**Provided data:**
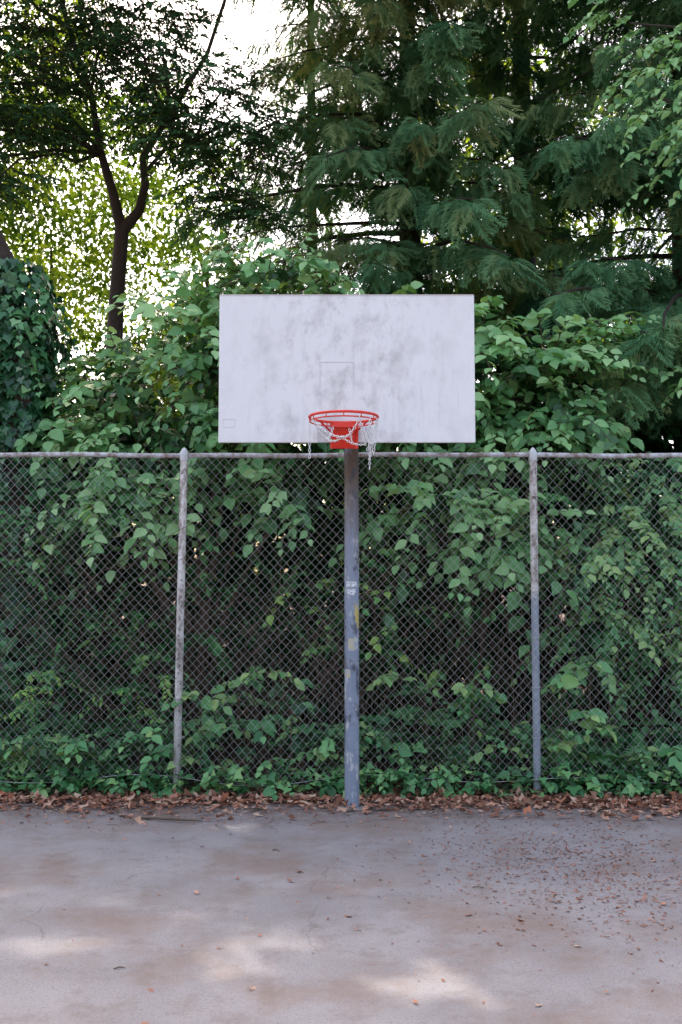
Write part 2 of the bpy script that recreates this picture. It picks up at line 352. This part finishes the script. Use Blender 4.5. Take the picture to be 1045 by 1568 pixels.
def sticker(name,z0,z1,a0,a1,mat,r=.0572):
    an=np.linspace(a0,a1,9);V=[];F=[]
    for a in an:
        V+= [(px+r*math.sin(a),py-r*math.cos(a),z0),(px+r*math.sin(a),py-r*math.cos(a),z1)]
    for i in range(8):F.append((2*i,2*i+2,2*i+3,2*i+1))
    mesh(name,V,F,mat,H,True)
sticker('sticker_1',1.66,1.70,-.8,.8,M_paper);sticker('sticker_2',1.60,1.645,-.6,.6,M_paper)
M_yel=surf('torn_yellow_sticker',lambda nd,lk,co:mix(nd,lk,rfac(nd,lk,noise(nd,lk,co,25,5),.45,.6),(.45,.40,.24),(.33,.35,.40)),.6)
sticker('sticker_3',1.18,1.27,-.5,.4,M_yel);sticker('sticker_4',.98,1.04,-1.1,-.2,M_yel)
an=np.arange(14)
V=[(px+.13*math.cos(a*2*pi/14)*(1+.15*math.sin(a*2.3)),py+.10*math.sin(a*2*pi/14),.004) for a in an]+[(px+.07*math.cos(a*2*pi/14),py+.07*math.sin(a*2*pi/14),.02) for a in an]
mesh('pole_footing',V,[(i,(i+1)%14,14+(i+1)%14,14+i) for i in range(14)],surf('concrete',lambda nd,lk,co:mix(nd,lk,noise(nd,lk,co,30,6),(.12,.1,.09),(.26,.24,.23)),.9),H)
# ---------------------------------------------------------------- chain link fence
FE=empty('chain_link_fence');FY=8.12
M_wire=surf('fence_wire',lambda nd,lk,co:mix(nd,lk,noise(nd,lk,co,2.5,5),(.34,.33,.33),(.68,.67,.67)),.5,.1)
w=.034;hh=.037;ncol=int(15/w);K=int(2.62/hh)
cx=-7.5+np.arange(ncol)*w;kz=np.arange(K+1)
zig=np.where((kz[None,:]+np.arange(ncol)[:,None])%2==0,.5,-.5)*w
PX=cx[:,None]+zig;PZ=2.71-kz[None]*hh+0*PX
sag=.012*np.sin(PX*2.1)+.008*np.sin(PX*5.3)
low=(kz[None]/K)**2
PZ=PZ+sag*(.3+low)+low*.02*np.sin(PX*3.7+1)
PYf=FY-.035+.018*np.sin(PX*1.7+PZ*1.3)+.012*np.sin(PX*4+PZ*3)+ .05*low*np.sin(PX*2.9)+.003*np.sign(zig)
C=np.stack([PX,PYf,PZ],-1);off=.0018*np.array([[0,-1,0],[.87,.5,0],[-.87,.5,0]])
Vf=(C[:,:,None]+off).reshape(-1,3)
ci=np.arange(ncol)[:,None,None]*(K+1)*3;ki=np.arange(K)[None,:,None]*3;j=np.arange(3)[None,None]
Ff=np.stack([ci+ki+j,ci+ki+(j+1)%3,ci+ki+3+(j+1)%3,ci+ki+3+j],-1).reshape(-1,4)
S=Soup();S.raw(Vf,Ff,0,np.full(len(Vf),.5))
X=np.linspace(-7.5,7.5,140);S.tube(np.stack([X,FY-.03+.05*np.sin(X*2.9),.12+.03*np.sin(X*3.7+1)+.012*np.sin(X*2.1)],1),.0028,4,0)
S.build('chain_mesh',[M_wire],FE)
def postc(lowblue):
    def f(nd,lk,co):
        s=nd.new('ShaderNodeSeparateXYZ');lk.new(co,s.inputs[0])
        c=mix(nd,lk,rfac(nd,lk,noise(nd,lk,co,11,9,.8,(1,1,.45)),.46,.58),(.66,.63,.62),(.24,.19,.17))
        c=mix(nd,lk,rfac(nd,lk,noise(nd,lk,co,30,5,.7),.56,.64,0,.85),c,(.08,.06,.05))
        if lowblue: c=mix(nd,lk,rfac(nd,lk,s.outputs[2],1.62,1.55,0,.8),c,(.20,.24,.31))
        else: c=mix(nd,lk,rfac(nd,lk,s.outputs[2],.9,.3,0,.6),c,(.12,.10,.08))
        return c
    return f
M_postA=surf('mossy_post_paint',postc(False),.75,bump=(40,.3,.004));M_postB=surf('post_paint_blue_base',postc(True),.7,bump=(40,.3,.004))
M_rail=surf('rail_steel',lambda nd,lk,co:mix(nd,lk,rfac(nd,lk,noise(nd,lk,co,9,8,.75),.42,.58),(.50,.50,.54),(.20,.15,.13)),.6,.1)
for k,x in enumerate((-7.1,-4.2,-1.305,1.575,4.45,7.3)):
    pipe('post_%d'%(k+1),[(x-(.015 if k==2 else 0),FY,-.05),(x,FY,1.3),(x+(.018 if k==2 else 0),FY,2.72)],.031,(M_postA if k!=3 else M_postB),FE,18)
    xx=x+(.018 if k==2 else 0)
    pipe('post_cap_%d'%(k+1),[(xx,FY,2.69),(xx,FY,2.72),(xx,FY,2.755),(xx,FY,2.785),(xx,FY,2.80)],A([.036,.037,.036,.02,.004]),M_galv,FE,18)
    S=Soup()
    for z in (2.4,2.05,1.65,1.25,.85,.45): torus_soup(S,(xx-.01*(k==2),FY-.004,z),A([.037,0,.004]),A([0,.039,0]),.0025,16,4)
    S.build('post_ties_%d'%(k+1),[M_wire],FE)
X=np.linspace(-7.5,7.5,120)
pipe('top_rail',np.stack([X,FY+0*X,2.735+.004*np.sin(X*1.9)+.003*np.sin(X*5)],1),.0205,M_rail,FE,14)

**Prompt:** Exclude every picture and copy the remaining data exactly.

**Response to this exercise:**
Write part 2 of the bpy script that recreates this picture. It picks up at line 352. This part finishes the script. Use Blender 4.5. Take the picture to be 1045 by 1568 pixels.
def sticker(name,z0,z1,a0,a1,mat,r=.0572):
    an=np.linspace(a0,a1,9);V=[];F=[]
    for a in an:
        V+= [(px+r*math.sin(a),py-r*math.cos(a),z0),(px+r*math.sin(a),py-r*math.cos(a),z1)]
    for i in range(8):F.append((2*i,2*i+2,2*i+3,2*i+1))
    mesh(name,V,F,mat,H,True)
sticker('sticker_1',1.66,1.70,-.8,.8,M_paper);sticker('sticker_2',1.60,1.645,-.6,.6,M_paper)
M_yel=surf('torn_yellow_sticker',lambda nd,lk,co:mix(nd,lk,rfac(nd,lk,noise(nd,lk,co,25,5),.45,.6),(.45,.40,.24),(.33,.35,.40)),.6)
sticker('sticker_3',1.18,1.27,-.5,.4,M_yel);sticker('sticker_4',.98,1.04,-1.1,-.2,M_yel)
an=np.arange(14)
V=[(px+.13*math.cos(a*2*pi/14)*(1+.15*math.sin(a*2.3)),py+.10*math.sin(a*2*pi/14),.004) for a in an]+[(px+.07*math.cos(a*2*pi/14),py+.07*math.sin(a*2*pi/14),.02) for a in an]
mesh('pole_footing',V,[(i,(i+1)%14,14+(i+1)%14,14+i) for i in range(14)],surf('concrete',lambda nd,lk,co:mix(nd,lk,noise(nd,lk,co,30,6),(.12,.1,.09),(.26,.24,.23)),.9),H)
# ---------------------------------------------------------------- chain link fence
FE=empty('chain_link_fence');FY=8.12
M_wire=surf('fence_wire',lambda nd,lk,co:mix(nd,lk,noise(nd,lk,co,2.5,5),(.34,.33,.33),(.68,.67,.67)),.5,.1)
w=.034;hh=.037;ncol=int(15/w);K=int(2.62/hh)
cx=-7.5+np.arange(ncol)*w;kz=np.arange(K+1)
zig=np.where((kz[None,:]+np.arange(ncol)[:,None])%2==0,.5,-.5)*w
PX=cx[:,None]+zig;PZ=2.71-kz[None]*hh+0*PX
sag=.012*np.sin(PX*2.1)+.008*np.sin(PX*5.3)
low=(kz[None]/K)**2
PZ=PZ+sag*(.3+low)+low*.02*np.sin(PX*3.7+1)
PYf=FY-.035+.018*np.sin(PX*1.7+PZ*1.3)+.012*np.sin(PX*4+PZ*3)+ .05*low*np.sin(PX*2.9)+.003*np.sign(zig)
C=np.stack([PX,PYf,PZ],-1);off=.0018*np.array([[0,-1,0],[.87,.5,0],[-.87,.5,0]])
Vf=(C[:,:,None]+off).reshape(-1,3)
ci=np.arange(ncol)[:,None,None]*(K+1)*3;ki=np.arange(K)[None,:,None]*3;j=np.arange(3)[None,None]
Ff=np.stack([ci+ki+j,ci+ki+(j+1)%3,ci+ki+3+(j+1)%3,ci+ki+3+j],-1).reshape(-1,4)
S=Soup();S.raw(Vf,Ff,0,np.full(len(Vf),.5))
X=np.linspace(-7.5,7.5,140);S.tube(np.stack([X,FY-.03+.05*np.sin(X*2.9),.12+.03*np.sin(X*3.7+1)+.012*np.sin(X*2.1)],1),.0028,4,0)
S.build('chain_mesh',[M_wire],FE)
def postc(lowblue):
    def f(nd,lk,co):
        s=nd.new('ShaderNodeSeparateXYZ');lk.new(co,s.inputs[0])
        c=mix(nd,lk,rfac(nd,lk,noise(nd,lk,co,11,9,.8,(1,1,.45)),.46,.58),(.66,.63,.62),(.24,.19,.17))
        c=mix(nd,lk,rfac(nd,lk,noise(nd,lk,co,30,5,.7),.56,.64,0,.85),c,(.08,.06,.05))
        if lowblue: c=mix(nd,lk,rfac(nd,lk,s.outputs[2],1.62,1.55,0,.8),c,(.20,.24,.31))
        else: c=mix(nd,lk,rfac(nd,lk,s.outputs[2],.9,.3,0,.6),c,(.12,.10,.08))
        return c
    return f
M_postA=surf('mossy_post_paint',postc(False),.75,bump=(40,.3,.004));M_postB=surf('post_paint_blue_base',postc(True),.7,bump=(40,.3,.004))
M_rail=surf('rail_steel',lambda nd,lk,co:mix(nd,lk,rfac(nd,lk,noise(nd,lk,co,9,8,.75),.42,.58),(.50,.50,.54),(.20,.15,.13)),.6,.1)
for k,x in enumerate((-7.1,-4.2,-1.305,1.575,4.45,7.3)):
    pipe('post_%d'%(k+1),[(x-(.015 if k==2 else 0),FY,-.05),(x,FY,1.3),(x+(.018 if k==2 else 0),FY,2.72)],.031,(M_postA if k!=3 else M_postB),FE,18)
    xx=x+(.018 if k==2 else 0)
    pipe('post_cap_%d'%(k+1),[(xx,FY,2.69),(xx,FY,2.72),(xx,FY,2.755),(xx,FY,2.785),(xx,FY,2.80)],A([.036,.037,.036,.02,.004]),M_galv,FE,18)
    S=Soup()
    for z in (2.4,2.05,1.65,1.25,.85,.45): torus_soup(S,(xx-.01*(k==2),FY-.004,z),A([.037,0,.004]),A([0,.039,0]),.0025,16,4)
    S.build('post_ties_%d'%(k+1),[M_wire],FE)
X=np.linspace(-7.5,7.5,120)
pipe('top_rail',np.stack([X,FY+0*X,2.735+.004*np.sin(X*1.9)+.003*np.sin(X*5)],1),.0205,M_rail,FE,14)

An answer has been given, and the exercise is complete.